Il n’est jusqu’à l’Ennemi extérieur qui ne se signale par son inexistence par rapport au grand cas qui est fait de lui et à l’opportunité des situations. Malgré les efforts tardifs des “neocons” américains, la révolte des banlieues en France reste plus que jamais un événement sans signification, — une sorte de “révolte sans révolution”, plutôt pour “le fun” que pour le pouvoir. Le pouvoir est à ramasser mais personne ne s’en avise vraiment, comme si on ignorait de plus en plus ce que signifie le concept de “pouvoir”.
On le répétera encore : une telle paralysie politique, réellement “globalisée”, est évidemment sans précédent. Elle est aussi le fondement, la caractéristique et la “couleur” de notre crise. C’est un remake à front renversé de la parabole de l’histoire-locomotive lancée comme une folle (“au secours, je veux descendre”, dit la petite fille). Aujourd’hui, notre histoire-locomotive, l’histoire que nous croyions faire, est immobile, encalminée, et l’on a beau crier (“au secours, je veux descendre”), — impossible de descendre, certes. Pour autant, l’Histoire profonde, elle, l’Histoire qui se fait sans les hommes, continue à progresser, et à une vitesse considérable puisque plus aucune entrave humaine ne se manifeste.
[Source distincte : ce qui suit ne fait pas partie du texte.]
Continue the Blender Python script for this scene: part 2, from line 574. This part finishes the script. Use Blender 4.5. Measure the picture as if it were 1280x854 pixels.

A l’époque (années 1975-83), dans les cocktails moscovites où l’on savait rire de la décadence express du marxisme-léninisme, courait cette histoire sur la locomotive marxiste-léniniste tombée en panne: sous Staline, on fusillait le conducteur et on en mettait un nouveau, qu’on fusillait à son tour et ainsi de suite ; sous Brejnev, on tirait les rideaux du wagon pour masquer le paysage qui ne bougeait pas et on était invité à faire, tous en chœur : “tchouc, tchouc, tchouc”. Même cela, malgré le virtualisme, ne marche plus.